As he prepares to roll out his side project, Nickel Eye, next
month, Strokes bassist Nikolai Fraiture predicts the group members'
various solo activities will influence the music they make when
they reconvene in February.
"For any one of us, anything we do outside the band is our first
venture away from the Strokes. We've never experienced anything
else," Fraiture tells Billboard.com. "I think that it's really
everybody's way of kind of regrouping and being themselves again.
That way (for) the next album we'll feel fresh again and we'll have
new ideas."
Fraiture says he's confident about the Strokes' future after a two
year-layoff --- "We're all on the same page," he reports --- but he
adds that "no one really knows what's going to happen" when he and
his four bandmates meet again.
"We're just getting into the studio. Nothing's set in stone yet,"

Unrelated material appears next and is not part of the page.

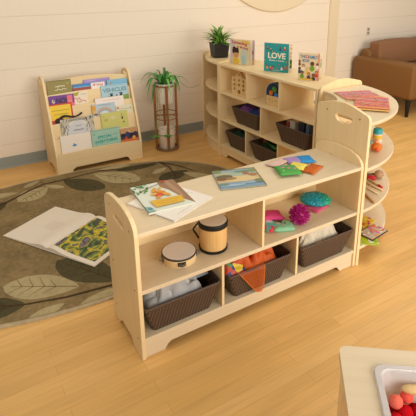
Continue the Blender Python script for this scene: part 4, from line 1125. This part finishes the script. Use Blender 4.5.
bm = BM(); blob(bm, (.012, .012, .05), .016, 2); finish(bm, 'head', paint('#e6a070', .4), tg, smooth=True)
bm = BM(); blob(bm, (.036, .028, .04), .010, 2); blob(bm, (-.015, .03, .048), .009, 2); finish(bm, 'trim', paint('#4fb0b4', .4), tg, smooth=True)
bm = BM(); blob(bm, (-.018, -.016, .02), .012, 2); finish(bm, 'foot', paint('#d9502a', .4), tg, smooth=True)
ml = thing('mallet', 'dark wooden mallet with maroon head leaning behind the teal lidded jar', 'mallet', (1.46, .33, .551))
bm = BM(); tube(bm, [(0, 0, .006), (.15, .012, .07), (.30, .025, .125)], .0065, 8); finish(bm, 'handle', paint('#6d4630', .5), ml, smooth=True)
bm = BM(); tube(bm, [(.185, .015, .083), (.20, .0165, .0885), (.245, .020, .105), (.255, .021, .108)], [.008, .0115, .0115, .008], 10); finish(bm, 'grip', paint('#8f1f2c', .5), ml, smooth=True)
mr_ = thing('maraca', 'brown wooden maraca lying on the corner shelf third board', 'maraca', (1.66, .255, .3125))
bm = BM(); blob(bm, (0, 0, .026), (.032, .027, .026), 3); finish(bm, 'head', paint('#b08a66', .45, .3, .15, 25), mr_, smooth=True)
bm = BM(); tube(bm, [(-.02, .02, .024), (-.07, .06, .016), (-.11, .095, .011), (-.125, .105, .011)], [.008, .0065, .0065, .009], 8); finish(bm, 'handle', paint('#6d4a33', .5), mr_, smooth=True)
def stick(name, label, p0, p1, r0, h, tipcol=None, z=.3125, knob=None, cat='stick'):
    t_ = thing(name, label, cat, (p0[0], p0[1], z)); d = Vector((p1[0]-p0[0], p1[1]-p0[1], 0))
    bm = BM(); tube(bm, [(0, 0, r0), tuple(d*.5+Vector((0, 0, r0))), tuple(d+Vector((0, 0, r0)))], r0, 8); finish(bm, 'shaft', paint(h, .5, .3, .1, 40), t_, smooth=True)
    if tipcol:
        dn = d.normalized()
        bm = BM(); tube(bm, [tuple(d-dn*.028+Vector((0, 0, r0))), tuple(d-dn*.02+Vector((0, 0, r0))), tuple(d+dn*.006+Vector((0, 0, r0)))], [r0*1.1, r0*1.6, r0*1.2], 8); finish(bm, 'tip', paint(tipcol, .4), t_, smooth=True)
    if knob:
        bm = BM(); blob(bm, (0, 0, r0*1.2+.002), r0*1.7, 2); finish(bm, 'knob', paint(knob, .5), t_, smooth=True)
    return t_
stick('rhythm_stick', 'pale drumstick with red tip lying beside the maraca', (1.60, .33), (1.562, .150), .006, '#c9a878', tipcol='#c4202c')
stick('rhythm_stick', 'plain pale rhythm stick lying between the red tipped stick and the knobbed one', (1.54, .30), (1.535, .118), .0065, '#dcc08e')
stick('rhythm_stick', 'thin cream rhythm stick lying nearest the end panel', (1.492, .28), (1.480, .10), .005, '#e2cba0')
stick('rhythm_stick', 'tan rhythm stick with a brown knob lying at the front of the third board', (1.425, .175), (1.376, .040), .0065, '#c39a62', knob='#6d4226')
rs = thing('hand_bell', 'red handled bell lying on the corner shelf behind the sticks', 'bell', (1.585, .285, .3125))
bm = BM(); tube(bm, [(0, 0, .013), (.012, -.012, .013), (.03, -.035, .013), (.036, -.042, .013)], [.009, .013, .013, .009], 10); finish(bm, 'handle', paint('#c01f2e', .4), rs, smooth=True)
bm = BM(); tube(bm, [(0, 0, .013), (-.012, .012, .013), (-.03, .03, .016)], [.009, .012, .018], 12); finish(bm, 'bell_cup', paint('#d9d2c6', .3), rs, smooth=True)
# bottom shelf cards / books
def cardart(seed, cols, base):
    def f(a):
        r = random.Random(seed); a.rect(.02, .02, .98, .98, base)
        for k in range(26): a.ell(r.random(), r.random(), .05+.07*r.random(), .05+.05*r.random(), r.choice(cols), 10)
    return f
cb = book('board_book', 'yellow and orange board book at the back of the lowest corner shelf', .115, .15, .008, '#e6c42c', cardart(1, ['#e6c42c', '#d9542c', '#e58a3a', '#c9406a', '#efd86a'], '#e6c42c'), group='board books on the lowest corner shelf')
put(cb, (1.385, .240, .0905), (.25, -.97, 0), (.97, .25, 0))
cb = book('board_book', 'lime green board book at the front of the lowest corner shelf', .120, .095, .007, '#b5c92c', cardart(2, ['#b5c92c', '#dcd8cc', '#c8d84a', '#8fa83a', '#e8e2d2'], '#b5c92c'), group='board books on the lowest corner shelf')
put(cb, (1.274, .048, .0905), (.75, -.66, 0), (.66, .75, 0))
cb = book('board_book', 'black edged board book with orange and green pictures on the lowest corner shelf', .095, .155, .008, '#26262a', cardart(3, ['#d9642c', '#3f8a5a', '#e06aa6', '#e8e2d2', '#e8743c', '#e89a5a', '#e8e2d2'], '#c9b8a0'), group='board books on the lowest corner shelf')
put(cb, (1.346, .105, .0990), (.15, -.98, 0), (.98, .15, 0))

# ------------------------------------------------------------------ plant stand and spider plant
PX, PY = 1.145, 2.195
st = thing('plant_stand', 'tall round brown wooden plant stand with four rods against the wall', 'plant stand', (PX, PY, 0))
RS = .094
for a in (254, 344, 74, 164):
    ca, sa = math.cos(math.radians(a)), math.sin(math.radians(a))
    bm = BM(); tube(bm, [(ca*RS, sa*RS, .012), (ca*RS, sa*RS, .592)], .0108, 10); finish(bm, 'post', STAND, st, smooth=True, auto=40)
for z in (.585, .335, .29):
    bm = BM(); pts = [(math.cos(2*PI*i/28)*(RS-.002), math.sin(2*PI*i/28)*(RS-.002), z) for i in range(28)]; tube(bm, pts, .0065 if z > .5 else .0042, 6, closed=True); finish(bm, 'ring', STAND, st, smooth=True)
bm = BM(); lathe(bm, [(0, 0), (RS+.008, 0), (RS+.012, .004), (RS+.012, .018), (RS+.004, .019), (RS-.002, .010), (0, .010)], 36); finish(bm, 'tray', paint('#8a6a4a', .5, .3, .1, 30), st, smooth=True, auto=40)
POTW = paint('#efe4d3', .5, .3, .03, 20)
lp = thing('white_planter', 'empty cream planter standing on the lower tray of the plant stand', 'planter', (PX, PY, .0105))
bm = BM(); lathe(bm, [(0, 0), (.066, 0), (.070, .006), (.076, .17), (.078, .178), (.074, .18), (.070, .17), (.064, .012), (0, .012)], 36); finish(bm, 'pot_body', POTW, lp, smooth=True, auto=40)
bm = BM(); lathe(bm, [(.0772, .135), (.080, .137), (.0805, .145), (.0778, .147)], 36); finish(bm, 'pot_band', POTW, lp, smooth=True)
pl = thing('spider_plant', 'spider plant with long arching leaves in a cream pot atop the stand', 'plant', (PX, PY, .425))
bm = BM(); lathe(bm, [(0, 0), (.066, 0), (.07, .006), (.077, .155), (.0805, .166), (.0805, .176), (.077, .178), (.074, .165), (.066, .012), (0, .012)], 36); finish(bm, 'pot_body', POTW, pl, smooth=True, auto=40)
bm = BM(); lathe(bm, [(0, .15), (.0725, .15), (.0725, .158), (0, .158)], 24); finish(bm, 'soil', paint('#3a2f22', .95), pl)
SG = [paint('#4f9440', .45, .35, .25, 25), paint('#6aae4f', .45, .35, .2, 25), paint('#3b7833', .45, .35, .2, 25)]
rl = random.Random(77)
def arch_leaf(a, reach, rise, drop, w, mi):
    bm = BM(); pts = []
    for i in range(10):
        s = i/9
        r_ = .02+reach*s**.9; z = .155+rise*math.sin(min(1, s*1.15)*PI*.62)*1.0-drop*s**3
        pts.append((math.cos(a+.12*s)*r_, math.sin(a+.12*s)*r_, z))
    leafblade(bm, pts, w, mi=0, fold=.25)
    o = finish(bm, 'leaf', SG[mi], pl, smooth=True)
for k in range(17):
    a = 2*PI*k/17+rl.uniform(-.14, .14)
    arch_leaf(a, rl.uniform(.12, .21), rl.uniform(.08, .13), rl.uniform(.05, .20), rl.uniform(.013, .018), rl.randrange(3))
for k in range(5):
    arch_leaf(rl.random()*2*PI, rl.uniform(.04, .09), rl.uniform(.10, .15), 0.0, rl.uniform(.011, .015), rl.randrange(3))
def runner(pts, plant=True, seed=0):
    bm = BM(); tube(bm, pts, .0018, 6); ro_ = finish(bm, 'runner', paint('#7d9a4e', .5), pl, smooth=True)
    if plant:
        rr2 = random.Random(seed); e = Vector(pts[-1])
        for k in range(7):
            a = 2*PI*k/7+rr2.random()*.4; ln = rr2.uniform(.045, .08); bm = BM()
            leafblade(bm, [tuple(e+Vector((math.cos(a)*ln*s, math.sin(a)*ln*s, .02*math.sin(s*2.2)-.012*s))) for s in (0, .33, .66, 1)], .009); finish(bm, 'plantlet_leaf', SG[k % 3], ro_, smooth=True)
runner([(-.06, -.06, .175), (-.11, -.08, .12), (-.115, -.085, 0), (-.13, -.10, -.10), (-.155, -.12, -.19), (-.16, -.125, -.26)], True, 1)
runner([(-.05, -.07, .175), (-.10, -.10, .1), (-.10, -.105, -.05), (-.115, -.11, -.12), (-.175, -.13, -.20), (-.185, -.13, -.24)], False)
runner([(0, -.09, .175), (.0, -.115, .1), (-.04, -.12, -.10), (-.055, -.125, -.22), (-.05, -.125, -.275)], True, 3)
runner([(.07, -.02, .175), (.14, -.03, .17), (.2, -.03, .12), (.27, -.03, .11), (.33, -.02, .125)], False)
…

Fraiture says. "We've all been through such different things, we're
just gonna see what happens. It's kind of a new chapter for
everyone."
Fraiture's Nickel Eye chapter starts with the Jan. 27 release of
"The Time of the Assassins," but the idea dates back to when he was
19 and took a cross-country trip after dropping out of New York's
Hunter College. Many of the impressions from that trek are included
in the lyrics, while the music is drawn from influences such as
Neil Young, Leonard Cohen, the Kinks and Frank Black.
"I've always been into music like that," Fraiture says. "It never
really found a place in the Strokes, so it was always kind of on
the back burner, and now, with the time off, I had the opportunity
explore it."
He recorded "The Time of the Assassins," with the band South
-- who Fraiture met through his wife -- at South Studios in London;
friends Regina Spektor and the Yeah Yeah Yeahs' Nick Zinner guest.
Fraiture is taking Nickel Eye on the road in January; he's lined up
three shows opening for the Raveonettes and is currently booking
more dates that will be announced soon.